Transmitting Andy Warhol

Andy Warhol could have been a marketer or one of those suits you see in Mad Men, finger clicking good at selling everyone ‘the dream’. He’d have been as he was, of course, an oddball, both in temperament and aesthetic.
There would be Don Draper, dapper, refined, every inch the perfect man, cigarette smoke rising from his desk, hypnotising everyone with his natural way with words. And then there would have been Warhol, at times, very well-dressed, appropriately so, but always something was amiss.
His hair, for one, was unreal, figuratively and otherwise, and he was eccentric in other areas of his life. He didn’t at all, for example, fit into the image of what it meant to be a man in sixties America.
He was, to the industry’s loss, not a media man in the conventional sense, though as an artist, his so-called true calling, he did very much embrace the extended industry. What was it he once said – “An artist is somebody who produces things that people don’t need to have”?
It could have been a line right from Jon Hamm’s Draper, a character who knew all too well what it was he was in charge of – selling happiness. And, in this (post)modern world we live in, even that can be bought.
A new exhibition at Tate Liverpool examines how the pop art genius engaged with mass media, in a way that was necessarily impossible before, but unheard of artistically. He saw the media of film, radio and publishing as vessels in which he could widen art’s reach.
He’s something of an original in this regard, with the gallery stating that Warhol “redefined access to culture and art” in his novel approach to self-promotion. One of the defining aspects of this was his ability to turn upside down all sorts of ideas pertaining to high and low culture.
“Andy Warhol believed that art was for everyone, and tried to get his work out there to the biggest audience possible,” said Stephanie Straine, assistant curator to the exhibition, in an interview with the BBC.
“This led him to have his own show on Manhattan cable TV, and even to create designs for musicians and albums, such as Velvet Underground and John Lennon’s Menlove Avenue. I’m thrilled that we have this exhibition here in Liverpool and I’m sure our visitors will enjoy it.”

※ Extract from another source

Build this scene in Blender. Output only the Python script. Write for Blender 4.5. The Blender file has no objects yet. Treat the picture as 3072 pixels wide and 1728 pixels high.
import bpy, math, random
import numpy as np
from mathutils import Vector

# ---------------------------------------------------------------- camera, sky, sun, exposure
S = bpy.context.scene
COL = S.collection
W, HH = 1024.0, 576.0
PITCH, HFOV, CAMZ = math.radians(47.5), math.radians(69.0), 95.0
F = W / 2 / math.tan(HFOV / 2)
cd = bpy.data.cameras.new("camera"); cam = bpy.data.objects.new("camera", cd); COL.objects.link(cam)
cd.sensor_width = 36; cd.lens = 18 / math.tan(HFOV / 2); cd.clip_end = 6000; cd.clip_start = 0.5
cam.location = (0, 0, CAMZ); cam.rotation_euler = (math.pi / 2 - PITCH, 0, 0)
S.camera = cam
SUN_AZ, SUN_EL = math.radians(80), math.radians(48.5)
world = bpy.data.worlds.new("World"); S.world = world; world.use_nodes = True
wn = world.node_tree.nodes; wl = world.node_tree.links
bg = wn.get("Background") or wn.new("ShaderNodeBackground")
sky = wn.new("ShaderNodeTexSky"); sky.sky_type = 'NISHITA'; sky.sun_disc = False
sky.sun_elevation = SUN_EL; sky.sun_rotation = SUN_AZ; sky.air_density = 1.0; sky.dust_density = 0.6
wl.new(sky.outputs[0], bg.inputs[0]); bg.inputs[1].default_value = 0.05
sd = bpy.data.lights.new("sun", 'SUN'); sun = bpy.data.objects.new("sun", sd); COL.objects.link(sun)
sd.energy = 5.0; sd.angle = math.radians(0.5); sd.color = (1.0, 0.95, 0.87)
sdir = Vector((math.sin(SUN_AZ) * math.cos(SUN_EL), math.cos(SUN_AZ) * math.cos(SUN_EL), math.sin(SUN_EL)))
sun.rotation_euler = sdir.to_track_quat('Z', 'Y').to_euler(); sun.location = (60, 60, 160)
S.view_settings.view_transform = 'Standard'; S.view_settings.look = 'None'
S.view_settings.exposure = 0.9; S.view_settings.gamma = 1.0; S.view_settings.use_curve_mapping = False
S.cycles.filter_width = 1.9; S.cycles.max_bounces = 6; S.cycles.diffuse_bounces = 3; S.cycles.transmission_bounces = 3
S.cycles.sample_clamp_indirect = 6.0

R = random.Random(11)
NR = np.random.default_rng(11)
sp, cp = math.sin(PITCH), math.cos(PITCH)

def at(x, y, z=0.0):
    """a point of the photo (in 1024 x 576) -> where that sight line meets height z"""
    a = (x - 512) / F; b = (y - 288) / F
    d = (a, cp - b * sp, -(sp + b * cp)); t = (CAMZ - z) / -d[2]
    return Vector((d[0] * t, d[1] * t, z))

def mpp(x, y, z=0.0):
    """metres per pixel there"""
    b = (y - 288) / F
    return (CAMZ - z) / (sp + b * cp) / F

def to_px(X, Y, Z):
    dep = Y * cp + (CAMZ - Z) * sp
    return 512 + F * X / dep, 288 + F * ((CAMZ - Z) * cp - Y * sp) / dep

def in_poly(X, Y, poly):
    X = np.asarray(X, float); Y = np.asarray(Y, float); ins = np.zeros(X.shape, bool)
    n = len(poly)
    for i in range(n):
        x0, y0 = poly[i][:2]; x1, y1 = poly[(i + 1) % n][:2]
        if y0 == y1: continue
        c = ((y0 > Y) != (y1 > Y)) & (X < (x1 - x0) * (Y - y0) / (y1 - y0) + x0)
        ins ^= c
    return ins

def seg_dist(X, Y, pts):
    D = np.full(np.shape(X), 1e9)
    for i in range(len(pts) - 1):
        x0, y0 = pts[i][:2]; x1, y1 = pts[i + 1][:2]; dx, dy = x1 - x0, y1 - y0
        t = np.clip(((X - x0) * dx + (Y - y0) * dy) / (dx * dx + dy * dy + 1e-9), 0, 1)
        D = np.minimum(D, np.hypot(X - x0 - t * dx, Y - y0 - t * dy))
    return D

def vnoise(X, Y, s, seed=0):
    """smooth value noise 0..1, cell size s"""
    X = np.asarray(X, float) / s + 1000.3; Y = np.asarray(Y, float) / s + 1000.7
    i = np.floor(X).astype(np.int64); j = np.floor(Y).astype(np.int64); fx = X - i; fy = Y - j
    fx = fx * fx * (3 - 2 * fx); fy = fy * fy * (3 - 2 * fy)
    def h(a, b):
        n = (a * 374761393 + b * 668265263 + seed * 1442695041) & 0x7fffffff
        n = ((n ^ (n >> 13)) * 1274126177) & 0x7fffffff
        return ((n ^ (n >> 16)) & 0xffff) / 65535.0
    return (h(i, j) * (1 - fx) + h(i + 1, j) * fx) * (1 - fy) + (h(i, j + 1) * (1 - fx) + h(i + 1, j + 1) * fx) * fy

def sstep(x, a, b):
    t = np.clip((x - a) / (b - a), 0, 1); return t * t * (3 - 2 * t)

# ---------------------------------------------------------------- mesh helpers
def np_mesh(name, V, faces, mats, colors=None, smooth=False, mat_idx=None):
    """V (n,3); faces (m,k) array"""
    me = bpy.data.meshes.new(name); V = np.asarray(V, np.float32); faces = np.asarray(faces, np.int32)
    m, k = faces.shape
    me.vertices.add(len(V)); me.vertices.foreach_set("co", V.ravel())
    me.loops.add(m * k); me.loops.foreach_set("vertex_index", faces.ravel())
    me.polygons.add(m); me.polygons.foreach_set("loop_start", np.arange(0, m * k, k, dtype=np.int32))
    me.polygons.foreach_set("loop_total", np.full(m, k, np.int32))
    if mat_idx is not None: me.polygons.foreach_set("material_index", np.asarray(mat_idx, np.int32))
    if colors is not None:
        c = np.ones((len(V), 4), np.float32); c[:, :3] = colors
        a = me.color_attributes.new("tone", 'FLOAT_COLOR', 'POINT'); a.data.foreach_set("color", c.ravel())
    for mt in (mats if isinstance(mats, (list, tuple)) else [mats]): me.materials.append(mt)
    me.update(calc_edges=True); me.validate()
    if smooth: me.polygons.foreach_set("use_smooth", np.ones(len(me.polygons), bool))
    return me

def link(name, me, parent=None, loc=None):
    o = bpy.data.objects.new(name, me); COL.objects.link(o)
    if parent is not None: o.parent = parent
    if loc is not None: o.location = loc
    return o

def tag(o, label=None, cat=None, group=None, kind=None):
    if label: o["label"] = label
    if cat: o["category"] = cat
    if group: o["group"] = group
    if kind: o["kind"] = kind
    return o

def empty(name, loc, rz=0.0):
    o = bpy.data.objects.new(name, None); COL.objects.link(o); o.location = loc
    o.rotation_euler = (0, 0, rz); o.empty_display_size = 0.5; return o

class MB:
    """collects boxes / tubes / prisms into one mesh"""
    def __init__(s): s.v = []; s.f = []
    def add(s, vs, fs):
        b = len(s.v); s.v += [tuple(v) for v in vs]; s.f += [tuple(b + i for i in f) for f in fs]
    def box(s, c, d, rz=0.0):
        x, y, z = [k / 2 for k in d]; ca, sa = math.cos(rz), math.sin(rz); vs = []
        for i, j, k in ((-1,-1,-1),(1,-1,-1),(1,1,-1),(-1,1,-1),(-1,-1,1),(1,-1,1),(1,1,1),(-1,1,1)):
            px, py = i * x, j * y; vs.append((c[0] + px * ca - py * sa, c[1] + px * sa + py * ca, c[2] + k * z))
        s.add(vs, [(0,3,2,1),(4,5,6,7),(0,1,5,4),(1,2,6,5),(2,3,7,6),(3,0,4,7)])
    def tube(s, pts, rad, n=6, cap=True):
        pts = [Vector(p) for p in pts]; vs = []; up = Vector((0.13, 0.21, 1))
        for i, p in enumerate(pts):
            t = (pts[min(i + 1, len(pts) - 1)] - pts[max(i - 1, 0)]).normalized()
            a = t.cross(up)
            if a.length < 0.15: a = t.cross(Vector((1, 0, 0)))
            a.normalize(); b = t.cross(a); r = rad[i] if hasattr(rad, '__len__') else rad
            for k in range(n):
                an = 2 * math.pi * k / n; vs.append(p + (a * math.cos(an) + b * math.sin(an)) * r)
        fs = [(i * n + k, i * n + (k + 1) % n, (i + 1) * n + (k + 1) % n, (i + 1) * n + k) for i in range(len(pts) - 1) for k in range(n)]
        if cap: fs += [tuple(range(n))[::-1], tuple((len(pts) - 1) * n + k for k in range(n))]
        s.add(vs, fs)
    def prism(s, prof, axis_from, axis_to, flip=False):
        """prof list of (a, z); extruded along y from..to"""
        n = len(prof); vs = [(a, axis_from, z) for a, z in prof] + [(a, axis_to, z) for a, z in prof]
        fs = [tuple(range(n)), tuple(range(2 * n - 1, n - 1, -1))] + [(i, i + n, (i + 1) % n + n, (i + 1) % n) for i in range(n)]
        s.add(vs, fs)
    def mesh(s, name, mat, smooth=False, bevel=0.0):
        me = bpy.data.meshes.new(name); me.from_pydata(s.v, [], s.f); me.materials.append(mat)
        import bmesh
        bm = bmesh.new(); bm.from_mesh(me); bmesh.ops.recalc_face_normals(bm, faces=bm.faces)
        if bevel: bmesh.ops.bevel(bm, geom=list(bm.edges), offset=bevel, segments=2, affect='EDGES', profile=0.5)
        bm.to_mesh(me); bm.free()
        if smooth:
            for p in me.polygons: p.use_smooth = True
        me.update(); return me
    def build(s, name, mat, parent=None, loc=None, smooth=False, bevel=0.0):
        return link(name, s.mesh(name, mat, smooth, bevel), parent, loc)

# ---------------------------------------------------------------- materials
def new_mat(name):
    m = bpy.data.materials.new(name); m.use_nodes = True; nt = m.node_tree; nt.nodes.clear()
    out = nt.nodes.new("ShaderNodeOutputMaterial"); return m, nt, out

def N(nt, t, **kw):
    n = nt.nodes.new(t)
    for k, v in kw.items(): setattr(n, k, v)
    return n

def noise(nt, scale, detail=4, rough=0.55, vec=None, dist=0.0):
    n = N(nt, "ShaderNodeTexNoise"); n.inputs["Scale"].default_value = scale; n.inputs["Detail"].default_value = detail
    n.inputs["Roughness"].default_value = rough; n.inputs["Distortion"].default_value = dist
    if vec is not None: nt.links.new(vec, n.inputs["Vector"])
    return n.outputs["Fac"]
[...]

Warhol is often disparaged as being somewhat vacuous, lacking in real talent, a savvy individual who was able to ride on the zeitgeist of the time and sell back to the world physical objects and ideas that had already been ‘sold and told’. Fuel for this kind of criticism is obvious because he played up to it.
He did once say that “art is what you can get away with”, and while he is right in that his work was sometimes absurd and quite shallow, easy even, replicable – something the art world frowns upon when it comes to defining the worth of a work – he was a thinking man. There’s more to his work than their shiny aesthetic and like Draper, it’s dark, it’s tragic and it’s ultimately human.